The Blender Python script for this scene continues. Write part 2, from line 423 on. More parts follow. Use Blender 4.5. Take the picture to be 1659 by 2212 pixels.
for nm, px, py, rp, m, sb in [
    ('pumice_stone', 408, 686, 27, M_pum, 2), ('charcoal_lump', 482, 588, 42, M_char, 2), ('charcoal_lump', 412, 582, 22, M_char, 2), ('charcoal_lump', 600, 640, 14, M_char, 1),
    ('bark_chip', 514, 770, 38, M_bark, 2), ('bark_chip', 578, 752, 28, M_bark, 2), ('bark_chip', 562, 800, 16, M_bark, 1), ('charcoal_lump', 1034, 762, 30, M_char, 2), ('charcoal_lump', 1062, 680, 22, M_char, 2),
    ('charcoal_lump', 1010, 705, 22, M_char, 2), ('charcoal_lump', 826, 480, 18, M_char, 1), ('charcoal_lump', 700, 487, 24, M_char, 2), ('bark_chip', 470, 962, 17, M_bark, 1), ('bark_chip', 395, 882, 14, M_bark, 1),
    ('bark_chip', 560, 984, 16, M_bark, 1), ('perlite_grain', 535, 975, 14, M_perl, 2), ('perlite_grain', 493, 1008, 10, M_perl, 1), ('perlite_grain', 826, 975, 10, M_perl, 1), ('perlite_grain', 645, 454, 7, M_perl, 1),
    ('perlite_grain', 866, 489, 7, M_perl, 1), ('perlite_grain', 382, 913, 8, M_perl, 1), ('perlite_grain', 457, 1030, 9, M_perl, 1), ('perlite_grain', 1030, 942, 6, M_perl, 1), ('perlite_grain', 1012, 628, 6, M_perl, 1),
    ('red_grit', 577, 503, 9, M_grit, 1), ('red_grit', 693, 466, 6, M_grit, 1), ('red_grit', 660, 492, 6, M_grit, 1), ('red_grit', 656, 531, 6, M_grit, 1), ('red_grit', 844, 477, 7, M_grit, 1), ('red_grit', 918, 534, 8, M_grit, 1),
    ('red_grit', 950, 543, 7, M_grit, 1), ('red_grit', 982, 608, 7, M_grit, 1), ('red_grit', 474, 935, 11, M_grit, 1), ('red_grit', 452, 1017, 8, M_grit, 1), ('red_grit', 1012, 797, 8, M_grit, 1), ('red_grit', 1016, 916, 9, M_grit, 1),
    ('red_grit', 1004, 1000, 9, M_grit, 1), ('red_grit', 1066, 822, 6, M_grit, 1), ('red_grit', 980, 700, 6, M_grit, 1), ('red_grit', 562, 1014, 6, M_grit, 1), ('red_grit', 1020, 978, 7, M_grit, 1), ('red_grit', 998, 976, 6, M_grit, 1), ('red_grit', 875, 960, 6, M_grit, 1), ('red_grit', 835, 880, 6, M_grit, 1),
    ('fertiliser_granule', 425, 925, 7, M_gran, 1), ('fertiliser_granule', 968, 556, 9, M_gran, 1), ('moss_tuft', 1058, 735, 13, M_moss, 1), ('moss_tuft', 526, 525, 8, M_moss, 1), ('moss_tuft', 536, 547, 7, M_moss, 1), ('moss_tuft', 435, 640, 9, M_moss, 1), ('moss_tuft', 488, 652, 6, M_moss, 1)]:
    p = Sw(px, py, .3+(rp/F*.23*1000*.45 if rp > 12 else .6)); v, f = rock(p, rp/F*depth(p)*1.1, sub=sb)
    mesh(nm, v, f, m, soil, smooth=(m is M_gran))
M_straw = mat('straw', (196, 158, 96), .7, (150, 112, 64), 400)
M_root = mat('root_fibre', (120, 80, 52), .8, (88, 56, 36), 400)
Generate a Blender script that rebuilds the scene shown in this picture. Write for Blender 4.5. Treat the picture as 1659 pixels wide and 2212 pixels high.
- - - - - - -
Look through the records and gather every line containing "this".

(FINISHED TASK):
The Blender Python script for this scene continues. Write part 2, from line 423 on. More parts follow. Use Blender 4.5. Take the picture to be 1659 by 2212 pixels.
Generate a Blender script that rebuilds the scene shown in this picture. Write for Blender 4.5. Treat the picture as 1659 pixels wide and 2212 pixels high.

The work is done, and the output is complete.